-------- Source material --------

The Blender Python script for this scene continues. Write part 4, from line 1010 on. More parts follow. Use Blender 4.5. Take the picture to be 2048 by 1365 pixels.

--------
-------- Source material --------

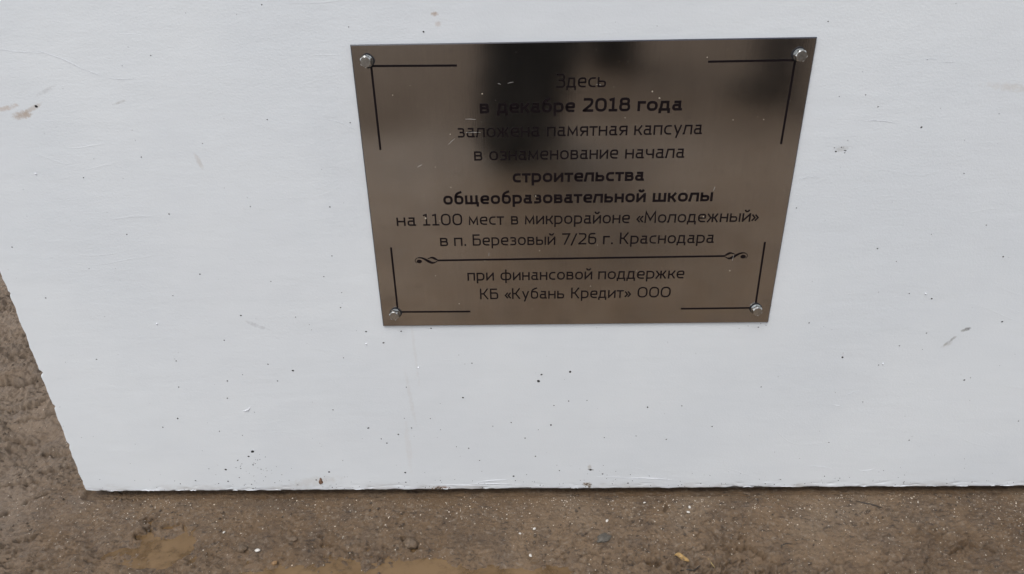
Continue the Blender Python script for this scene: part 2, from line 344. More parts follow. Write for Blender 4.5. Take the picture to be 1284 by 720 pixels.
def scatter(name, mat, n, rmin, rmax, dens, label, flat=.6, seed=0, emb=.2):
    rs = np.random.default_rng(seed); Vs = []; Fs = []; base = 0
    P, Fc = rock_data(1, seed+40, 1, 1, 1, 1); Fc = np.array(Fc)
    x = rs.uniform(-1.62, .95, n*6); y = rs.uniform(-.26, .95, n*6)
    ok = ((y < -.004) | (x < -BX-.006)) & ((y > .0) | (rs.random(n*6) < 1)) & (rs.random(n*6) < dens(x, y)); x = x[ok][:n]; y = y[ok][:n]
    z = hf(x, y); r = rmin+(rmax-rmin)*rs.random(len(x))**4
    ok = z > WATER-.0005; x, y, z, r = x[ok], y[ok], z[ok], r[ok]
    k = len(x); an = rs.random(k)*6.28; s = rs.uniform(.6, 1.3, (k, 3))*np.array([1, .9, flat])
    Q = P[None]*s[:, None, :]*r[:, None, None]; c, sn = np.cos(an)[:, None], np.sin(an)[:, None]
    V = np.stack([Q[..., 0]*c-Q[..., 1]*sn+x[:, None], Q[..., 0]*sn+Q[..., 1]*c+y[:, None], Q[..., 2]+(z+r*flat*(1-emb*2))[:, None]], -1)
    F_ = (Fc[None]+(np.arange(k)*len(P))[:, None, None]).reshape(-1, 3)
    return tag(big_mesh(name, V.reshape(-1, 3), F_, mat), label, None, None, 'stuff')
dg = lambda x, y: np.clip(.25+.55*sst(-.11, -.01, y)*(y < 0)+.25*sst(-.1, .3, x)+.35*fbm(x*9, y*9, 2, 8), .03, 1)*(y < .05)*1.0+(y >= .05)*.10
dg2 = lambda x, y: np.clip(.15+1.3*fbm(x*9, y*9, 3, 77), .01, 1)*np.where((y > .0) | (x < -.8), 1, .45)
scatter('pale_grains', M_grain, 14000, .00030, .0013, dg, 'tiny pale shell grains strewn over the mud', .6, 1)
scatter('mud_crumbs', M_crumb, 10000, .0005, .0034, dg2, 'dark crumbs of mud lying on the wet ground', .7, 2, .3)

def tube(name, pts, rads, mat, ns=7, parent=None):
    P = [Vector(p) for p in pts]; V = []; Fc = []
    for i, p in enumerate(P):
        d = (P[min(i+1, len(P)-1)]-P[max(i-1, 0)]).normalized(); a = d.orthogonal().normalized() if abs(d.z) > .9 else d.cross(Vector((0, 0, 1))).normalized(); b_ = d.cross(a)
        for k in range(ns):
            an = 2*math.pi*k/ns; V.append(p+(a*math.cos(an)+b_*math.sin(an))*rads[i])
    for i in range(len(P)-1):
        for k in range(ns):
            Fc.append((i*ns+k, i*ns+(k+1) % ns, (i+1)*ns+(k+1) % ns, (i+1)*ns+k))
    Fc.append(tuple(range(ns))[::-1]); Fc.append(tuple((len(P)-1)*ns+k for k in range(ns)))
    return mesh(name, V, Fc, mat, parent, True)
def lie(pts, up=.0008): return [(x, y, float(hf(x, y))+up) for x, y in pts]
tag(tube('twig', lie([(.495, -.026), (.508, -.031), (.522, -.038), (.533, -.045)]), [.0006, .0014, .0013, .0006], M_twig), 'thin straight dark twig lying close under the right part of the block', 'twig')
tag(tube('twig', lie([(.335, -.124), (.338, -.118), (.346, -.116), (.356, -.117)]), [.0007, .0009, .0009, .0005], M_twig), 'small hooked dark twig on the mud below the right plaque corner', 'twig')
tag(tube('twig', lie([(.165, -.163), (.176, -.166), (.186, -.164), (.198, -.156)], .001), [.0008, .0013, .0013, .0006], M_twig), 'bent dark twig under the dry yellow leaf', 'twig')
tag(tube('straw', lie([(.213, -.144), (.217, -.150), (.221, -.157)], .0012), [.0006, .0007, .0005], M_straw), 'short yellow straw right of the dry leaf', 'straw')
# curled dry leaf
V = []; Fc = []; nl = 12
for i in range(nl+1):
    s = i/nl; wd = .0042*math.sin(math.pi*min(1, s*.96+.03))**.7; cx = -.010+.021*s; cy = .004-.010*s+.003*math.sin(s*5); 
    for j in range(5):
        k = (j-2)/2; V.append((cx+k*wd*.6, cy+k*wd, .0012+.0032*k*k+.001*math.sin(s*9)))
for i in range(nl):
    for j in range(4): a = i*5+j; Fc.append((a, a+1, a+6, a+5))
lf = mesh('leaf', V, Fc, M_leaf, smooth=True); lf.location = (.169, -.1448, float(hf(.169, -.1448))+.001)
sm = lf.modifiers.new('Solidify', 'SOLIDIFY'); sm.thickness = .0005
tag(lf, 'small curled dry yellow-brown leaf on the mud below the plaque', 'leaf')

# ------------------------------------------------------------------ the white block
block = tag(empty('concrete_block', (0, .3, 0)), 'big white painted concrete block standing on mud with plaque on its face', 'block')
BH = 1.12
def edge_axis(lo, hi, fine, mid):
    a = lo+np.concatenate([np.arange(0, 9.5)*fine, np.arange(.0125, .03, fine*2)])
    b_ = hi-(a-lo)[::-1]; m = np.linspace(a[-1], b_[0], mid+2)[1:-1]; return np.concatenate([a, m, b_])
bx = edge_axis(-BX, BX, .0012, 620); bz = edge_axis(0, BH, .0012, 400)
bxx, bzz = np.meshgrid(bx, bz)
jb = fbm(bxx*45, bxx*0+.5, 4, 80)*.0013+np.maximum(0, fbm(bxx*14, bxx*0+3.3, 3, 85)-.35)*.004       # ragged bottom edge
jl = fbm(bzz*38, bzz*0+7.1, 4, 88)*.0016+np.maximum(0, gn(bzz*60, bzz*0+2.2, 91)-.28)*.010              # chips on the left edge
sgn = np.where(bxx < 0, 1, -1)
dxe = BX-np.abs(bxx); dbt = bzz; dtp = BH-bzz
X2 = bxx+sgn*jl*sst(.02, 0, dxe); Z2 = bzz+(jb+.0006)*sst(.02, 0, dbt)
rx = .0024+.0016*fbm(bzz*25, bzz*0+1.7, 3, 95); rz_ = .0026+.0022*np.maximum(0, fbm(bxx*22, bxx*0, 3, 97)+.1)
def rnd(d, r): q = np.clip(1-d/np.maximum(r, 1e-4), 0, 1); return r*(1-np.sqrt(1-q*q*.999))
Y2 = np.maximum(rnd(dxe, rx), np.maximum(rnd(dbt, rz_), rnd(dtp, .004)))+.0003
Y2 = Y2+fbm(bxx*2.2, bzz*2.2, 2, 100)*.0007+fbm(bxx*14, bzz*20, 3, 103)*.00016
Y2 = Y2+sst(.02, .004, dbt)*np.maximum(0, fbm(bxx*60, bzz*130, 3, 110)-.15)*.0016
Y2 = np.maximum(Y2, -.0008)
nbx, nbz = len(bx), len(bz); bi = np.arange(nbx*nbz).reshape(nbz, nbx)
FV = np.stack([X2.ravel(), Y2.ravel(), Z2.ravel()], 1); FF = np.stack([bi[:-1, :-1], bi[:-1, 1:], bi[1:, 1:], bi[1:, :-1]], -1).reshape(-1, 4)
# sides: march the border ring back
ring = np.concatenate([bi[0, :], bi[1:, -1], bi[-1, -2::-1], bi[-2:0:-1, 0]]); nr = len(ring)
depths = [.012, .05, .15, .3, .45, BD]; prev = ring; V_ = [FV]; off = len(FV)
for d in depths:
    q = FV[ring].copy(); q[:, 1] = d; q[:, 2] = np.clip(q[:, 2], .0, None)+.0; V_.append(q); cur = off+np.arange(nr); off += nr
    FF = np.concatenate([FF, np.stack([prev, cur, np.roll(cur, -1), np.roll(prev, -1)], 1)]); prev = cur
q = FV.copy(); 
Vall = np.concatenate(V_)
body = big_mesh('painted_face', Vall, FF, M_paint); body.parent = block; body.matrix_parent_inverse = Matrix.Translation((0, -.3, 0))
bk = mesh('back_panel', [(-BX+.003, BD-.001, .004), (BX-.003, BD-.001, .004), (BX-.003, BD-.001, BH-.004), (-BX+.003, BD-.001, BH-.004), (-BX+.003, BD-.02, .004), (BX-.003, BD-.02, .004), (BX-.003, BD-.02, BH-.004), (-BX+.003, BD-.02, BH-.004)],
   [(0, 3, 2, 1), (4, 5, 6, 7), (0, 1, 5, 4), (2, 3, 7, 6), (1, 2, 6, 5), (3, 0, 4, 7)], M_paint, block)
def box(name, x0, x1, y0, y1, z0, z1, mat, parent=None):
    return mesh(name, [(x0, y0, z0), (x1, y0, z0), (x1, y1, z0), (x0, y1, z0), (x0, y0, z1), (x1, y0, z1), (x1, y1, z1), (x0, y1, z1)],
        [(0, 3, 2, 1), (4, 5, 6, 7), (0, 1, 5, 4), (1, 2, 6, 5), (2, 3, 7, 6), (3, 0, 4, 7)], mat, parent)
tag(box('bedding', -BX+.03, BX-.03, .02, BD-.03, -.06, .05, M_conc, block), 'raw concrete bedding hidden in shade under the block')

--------
-------- Source material --------

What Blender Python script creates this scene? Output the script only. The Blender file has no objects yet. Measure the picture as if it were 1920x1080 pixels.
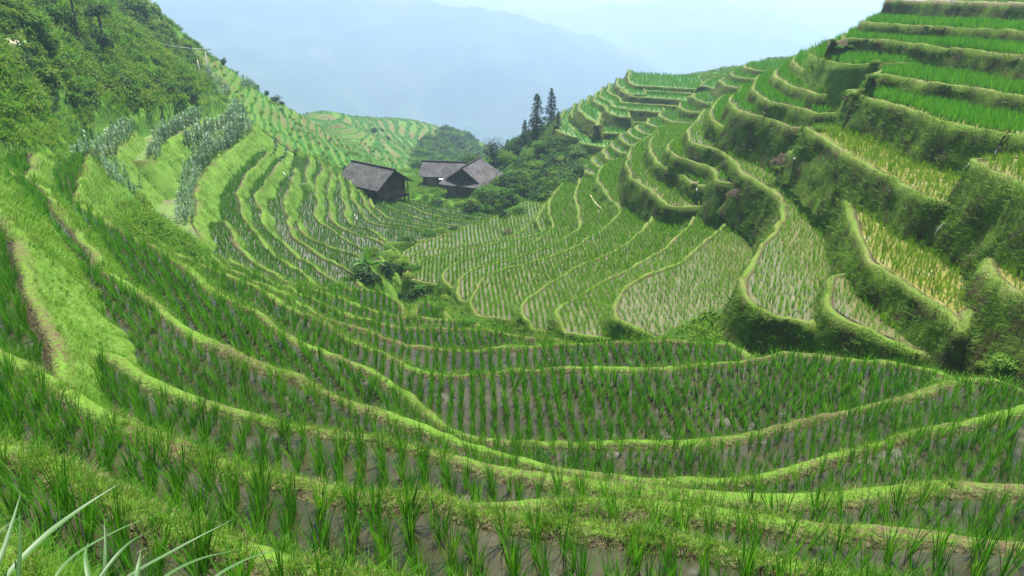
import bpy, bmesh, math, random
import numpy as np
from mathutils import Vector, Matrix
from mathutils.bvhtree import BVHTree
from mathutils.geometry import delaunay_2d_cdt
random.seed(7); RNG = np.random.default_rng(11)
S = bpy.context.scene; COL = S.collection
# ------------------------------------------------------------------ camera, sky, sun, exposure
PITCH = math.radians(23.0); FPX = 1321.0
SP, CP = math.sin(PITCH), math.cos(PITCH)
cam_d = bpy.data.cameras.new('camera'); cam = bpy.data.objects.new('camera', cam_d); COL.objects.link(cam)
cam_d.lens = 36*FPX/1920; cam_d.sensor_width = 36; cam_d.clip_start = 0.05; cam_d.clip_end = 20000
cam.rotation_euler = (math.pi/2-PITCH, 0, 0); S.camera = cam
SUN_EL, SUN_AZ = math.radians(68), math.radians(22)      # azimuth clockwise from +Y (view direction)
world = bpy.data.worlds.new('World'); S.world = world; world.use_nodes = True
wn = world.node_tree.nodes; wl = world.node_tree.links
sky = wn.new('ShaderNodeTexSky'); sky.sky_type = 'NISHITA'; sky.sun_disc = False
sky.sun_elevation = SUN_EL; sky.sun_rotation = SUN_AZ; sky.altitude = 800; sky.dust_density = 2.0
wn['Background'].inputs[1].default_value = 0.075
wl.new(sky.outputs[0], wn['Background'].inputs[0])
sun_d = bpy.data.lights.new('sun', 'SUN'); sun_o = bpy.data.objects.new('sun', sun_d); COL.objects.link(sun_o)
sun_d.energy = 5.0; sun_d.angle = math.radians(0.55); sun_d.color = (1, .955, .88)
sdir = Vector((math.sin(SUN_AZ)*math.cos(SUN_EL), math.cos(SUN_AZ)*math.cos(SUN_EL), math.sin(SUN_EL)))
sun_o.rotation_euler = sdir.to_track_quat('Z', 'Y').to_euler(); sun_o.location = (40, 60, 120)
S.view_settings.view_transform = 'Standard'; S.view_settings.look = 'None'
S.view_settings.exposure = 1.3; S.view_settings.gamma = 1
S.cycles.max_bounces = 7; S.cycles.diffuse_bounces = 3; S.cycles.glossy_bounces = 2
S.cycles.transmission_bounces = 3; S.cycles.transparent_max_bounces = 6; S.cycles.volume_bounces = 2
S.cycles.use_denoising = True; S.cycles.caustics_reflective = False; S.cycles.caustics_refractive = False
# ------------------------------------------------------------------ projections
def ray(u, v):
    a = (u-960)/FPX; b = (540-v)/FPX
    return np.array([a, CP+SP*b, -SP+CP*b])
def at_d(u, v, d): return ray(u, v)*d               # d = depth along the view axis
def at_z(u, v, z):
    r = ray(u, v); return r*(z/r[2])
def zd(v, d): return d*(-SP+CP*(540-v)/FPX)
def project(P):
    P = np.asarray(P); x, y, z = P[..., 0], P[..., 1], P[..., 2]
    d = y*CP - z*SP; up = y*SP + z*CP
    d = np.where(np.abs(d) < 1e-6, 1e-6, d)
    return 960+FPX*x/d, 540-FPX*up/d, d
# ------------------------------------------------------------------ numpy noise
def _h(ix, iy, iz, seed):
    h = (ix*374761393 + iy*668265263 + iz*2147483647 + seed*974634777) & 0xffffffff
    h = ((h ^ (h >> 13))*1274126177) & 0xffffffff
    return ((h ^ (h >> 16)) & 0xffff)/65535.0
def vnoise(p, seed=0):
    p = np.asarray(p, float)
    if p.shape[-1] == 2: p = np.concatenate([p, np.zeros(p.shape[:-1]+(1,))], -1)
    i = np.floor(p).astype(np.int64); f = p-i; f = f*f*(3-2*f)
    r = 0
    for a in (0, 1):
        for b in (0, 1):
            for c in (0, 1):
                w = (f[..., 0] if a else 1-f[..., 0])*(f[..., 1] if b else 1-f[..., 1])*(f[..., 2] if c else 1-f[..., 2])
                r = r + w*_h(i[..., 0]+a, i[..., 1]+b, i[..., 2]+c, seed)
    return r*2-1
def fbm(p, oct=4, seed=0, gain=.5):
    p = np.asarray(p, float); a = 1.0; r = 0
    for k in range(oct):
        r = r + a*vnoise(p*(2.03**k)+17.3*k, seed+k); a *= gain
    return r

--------

▶ [Work instructions]
Where a line in the entries holds "follow", copy that line.

▶ [Exercise response]
The Blender Python script for this scene continues. Write part 4, from line 1010 on. More parts follow. Use Blender 4.5. Take the picture to be 2048 by 1365 pixels.
Continue the Blender Python script for this scene: part 2, from line 344. More parts follow. Write for Blender 4.5. Take the picture to be 1284 by 720 pixels.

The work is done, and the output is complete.